それによりますと、放射線量が、基準とされる年間1ミリシーベルト、1時間当たり0.23マイクロシーベルト未満にまで下がらなかったのは、43地区のうち33地区と、77%に上っています。
なぜ進まないのか
除染は、住宅周辺の道路を水で洗浄したり庭の表土を剥ぎ取ったりするなど手作業で進められています。
福島県や各自治体は、除染が進んでいない理由として、こうした手作業に時間がかかるうえ、この冬は雪が多く作業そのものが中止になることも多かったことを挙げています。
さらに、除染の対象となる住宅の所有者が避難していて連絡がつかなかったり、多くの自治体で除染に伴って出た土などを一時的に保管する「仮置き場」を確保できないことなども、作業を遅らせる原因になっているということです。
下がらない理由は
また、除染をしても放射線量が下がりにくい理由について、各市町村や専門家は、道路のアスファルトや住宅の屋根に付着した放射性物質は極めて小さい隙間にも入り込むため、水で洗い流したり拭き取ったりしても完全に取り除くのは難しいとしています。

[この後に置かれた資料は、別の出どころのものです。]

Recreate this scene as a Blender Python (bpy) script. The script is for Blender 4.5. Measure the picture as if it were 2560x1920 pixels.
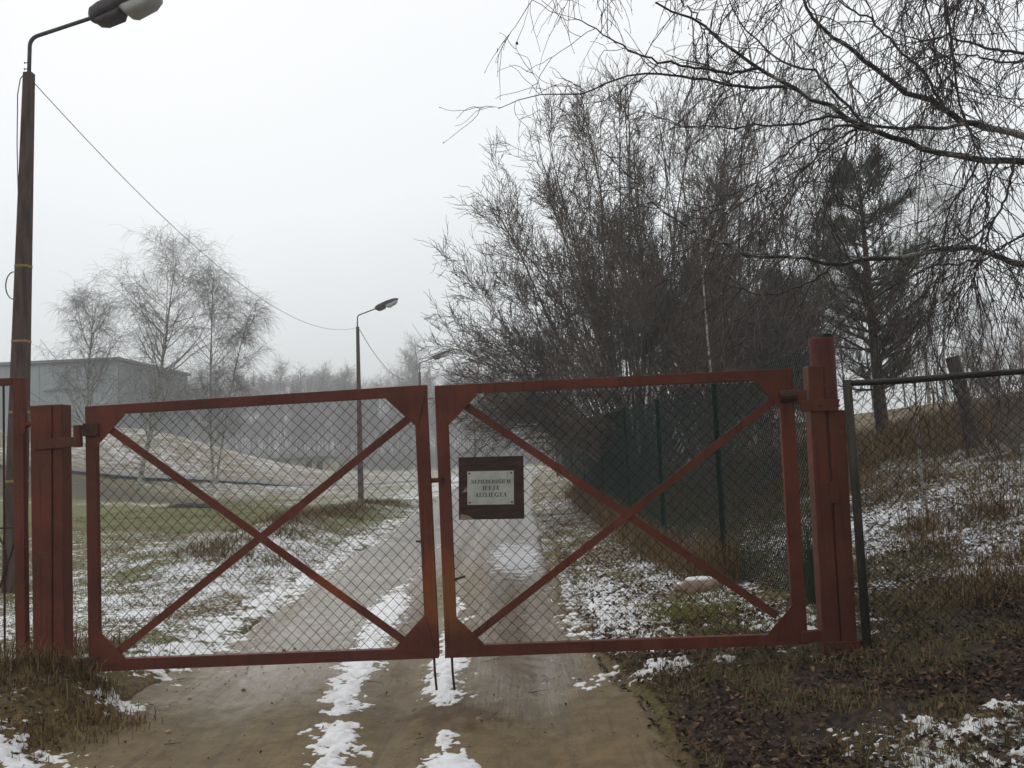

さらに、もともと除染の対象になっていない森林や、まだ除染が行われていない農地や空き地などに残されたままの放射性物質が、周囲に影響を及ぼし続けていると指摘しています。
専門家「除染の在り方を見直す時期では」
除染の効果を研究している、産業技術総合研究所の中西準子フェローは「除染事業の在り方を見直す時期にきているのではないか。今のやり方で進めても放射線量が基準を下回る地域は限られる。すべての地域で住民が期待している水準まで放射線量を下げられるという“幻想”から抜け出さなければ、復興に向けた具体的計画は進まない」と指摘しています。
そのうえで、今後、求められる対応について「除染によってどの地域でどこまで放射線量を下げられるのかという見通しを住民に十分に伝えることが重要だ。放射線量が非常に高いところについては移住の支援も考えるなど、さまざまな方策をとることが求められている。国や自治体は、住民が現実を踏まえて人生設計を考えられるよう選択肢を示す必要があるのではないか」と話しています。
住民から再除染を求める声
除染の対象となっている福島県内の47の市町村のうち34の市町村が、NHKの取材に対し、除染が終わった地区を再び除染する「再除染」が必要だと回答しています。
福島第一原発から南におよそ30キロにある広野町も、「再除染」が必要だと答えた町の1つです。
広野町は、福島県内のほかの市町村に先がけて除染を進め、対象となった住宅1908戸のうち1852戸、およそ97%で作業を終えています。
しかし、除染を行った9地区のうち3地区で、放射線量の平均値が基準とされる値まで下がらず、住民からは「再除染」を行ってほしいという声が相次いでいるのです。
住民からの要望を受け、広野町は、再除染の費用負担などを巡って環境省に協議を求めていますが、今のところ具体的な進展はないということです。
広野町の除染対策グループの松本正人リーダーは「放射線量を下げるため、何とか再除染を進めたいと思っている。除染作業は人海戦術で、巨額の経費を町で負担するのは難しい。環境省から明確な回答を得られていないのを不安に思っている」と話しています。